# DATA LINES start

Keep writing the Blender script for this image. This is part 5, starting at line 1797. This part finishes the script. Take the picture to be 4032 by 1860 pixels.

# DATA LINES end
# DATA LINES start

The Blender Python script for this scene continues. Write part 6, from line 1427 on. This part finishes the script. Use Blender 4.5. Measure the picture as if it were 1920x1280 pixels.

# DATA LINES end
# DATA LINES start

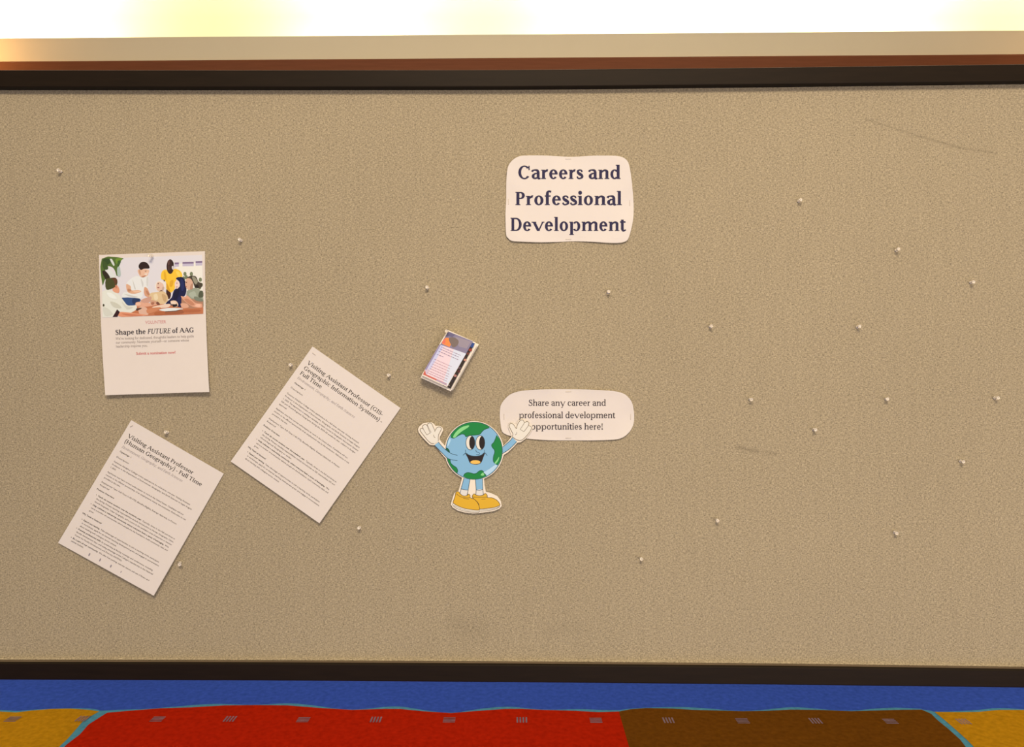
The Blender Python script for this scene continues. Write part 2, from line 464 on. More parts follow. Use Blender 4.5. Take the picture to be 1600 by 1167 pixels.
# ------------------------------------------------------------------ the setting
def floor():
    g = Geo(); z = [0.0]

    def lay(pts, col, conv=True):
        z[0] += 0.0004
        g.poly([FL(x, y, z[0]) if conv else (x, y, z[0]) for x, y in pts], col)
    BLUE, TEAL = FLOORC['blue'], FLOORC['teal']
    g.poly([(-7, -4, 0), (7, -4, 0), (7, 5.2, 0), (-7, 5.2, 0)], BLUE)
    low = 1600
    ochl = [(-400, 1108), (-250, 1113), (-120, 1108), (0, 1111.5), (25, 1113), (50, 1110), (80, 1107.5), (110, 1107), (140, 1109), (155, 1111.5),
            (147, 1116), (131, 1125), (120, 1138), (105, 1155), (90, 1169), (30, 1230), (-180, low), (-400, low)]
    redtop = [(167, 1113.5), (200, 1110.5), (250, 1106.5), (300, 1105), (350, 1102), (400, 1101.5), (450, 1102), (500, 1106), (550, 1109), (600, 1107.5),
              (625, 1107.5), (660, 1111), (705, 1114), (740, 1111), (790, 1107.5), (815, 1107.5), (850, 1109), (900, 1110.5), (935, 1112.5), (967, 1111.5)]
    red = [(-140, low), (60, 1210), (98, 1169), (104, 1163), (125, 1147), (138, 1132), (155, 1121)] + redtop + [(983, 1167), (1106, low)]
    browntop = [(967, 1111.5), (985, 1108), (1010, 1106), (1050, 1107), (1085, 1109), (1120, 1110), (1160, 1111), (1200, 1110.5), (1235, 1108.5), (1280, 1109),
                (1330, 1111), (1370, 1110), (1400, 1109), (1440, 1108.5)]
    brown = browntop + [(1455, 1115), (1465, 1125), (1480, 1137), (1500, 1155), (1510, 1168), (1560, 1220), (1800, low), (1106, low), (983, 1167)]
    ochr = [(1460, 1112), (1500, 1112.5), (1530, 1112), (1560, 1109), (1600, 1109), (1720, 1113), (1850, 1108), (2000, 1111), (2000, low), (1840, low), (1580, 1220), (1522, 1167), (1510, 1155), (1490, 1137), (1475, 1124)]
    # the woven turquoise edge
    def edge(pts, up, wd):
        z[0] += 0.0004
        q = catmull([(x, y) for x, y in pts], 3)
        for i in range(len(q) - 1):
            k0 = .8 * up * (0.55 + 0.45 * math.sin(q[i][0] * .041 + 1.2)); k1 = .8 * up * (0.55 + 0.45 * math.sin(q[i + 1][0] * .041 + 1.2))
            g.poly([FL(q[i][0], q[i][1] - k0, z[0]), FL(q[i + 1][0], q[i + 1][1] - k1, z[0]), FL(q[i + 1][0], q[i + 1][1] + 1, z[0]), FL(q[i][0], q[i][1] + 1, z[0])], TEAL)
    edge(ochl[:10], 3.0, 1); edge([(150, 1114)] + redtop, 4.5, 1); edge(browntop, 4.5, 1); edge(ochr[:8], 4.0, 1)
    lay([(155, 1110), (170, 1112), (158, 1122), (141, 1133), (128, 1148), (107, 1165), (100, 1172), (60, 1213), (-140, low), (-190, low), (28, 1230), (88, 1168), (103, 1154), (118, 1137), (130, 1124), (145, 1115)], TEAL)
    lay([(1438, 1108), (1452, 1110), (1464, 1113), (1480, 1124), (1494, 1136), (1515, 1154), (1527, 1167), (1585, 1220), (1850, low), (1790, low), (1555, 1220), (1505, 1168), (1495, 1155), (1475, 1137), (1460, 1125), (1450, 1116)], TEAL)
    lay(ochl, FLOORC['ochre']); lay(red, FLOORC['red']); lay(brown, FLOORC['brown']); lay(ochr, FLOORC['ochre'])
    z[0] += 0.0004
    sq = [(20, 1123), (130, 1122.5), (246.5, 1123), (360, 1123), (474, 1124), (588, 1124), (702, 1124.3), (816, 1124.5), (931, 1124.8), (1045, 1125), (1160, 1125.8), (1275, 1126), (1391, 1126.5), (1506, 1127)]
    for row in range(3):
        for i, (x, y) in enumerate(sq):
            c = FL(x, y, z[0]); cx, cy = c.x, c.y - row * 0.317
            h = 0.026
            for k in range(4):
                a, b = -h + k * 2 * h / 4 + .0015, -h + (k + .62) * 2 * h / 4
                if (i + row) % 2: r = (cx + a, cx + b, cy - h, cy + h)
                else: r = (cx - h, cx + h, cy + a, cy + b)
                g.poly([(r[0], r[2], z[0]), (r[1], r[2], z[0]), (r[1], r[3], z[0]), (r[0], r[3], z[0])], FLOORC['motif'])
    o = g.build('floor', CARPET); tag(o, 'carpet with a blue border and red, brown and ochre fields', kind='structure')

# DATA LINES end

* **TASK BRIEF**
Above are the records. Print exactly, and only, the lines from the line with "by 1167 pixels." to the line with "g = Geo(); z = [0.0]", both inclusive.

* **RESPONSE**
The Blender Python script for this scene continues. Write part 2, from line 464 on. More parts follow. Use Blender 4.5. Take the picture to be 1600 by 1167 pixels.
# ------------------------------------------------------------------ the setting
def floor():
    g = Geo(); z = [0.0]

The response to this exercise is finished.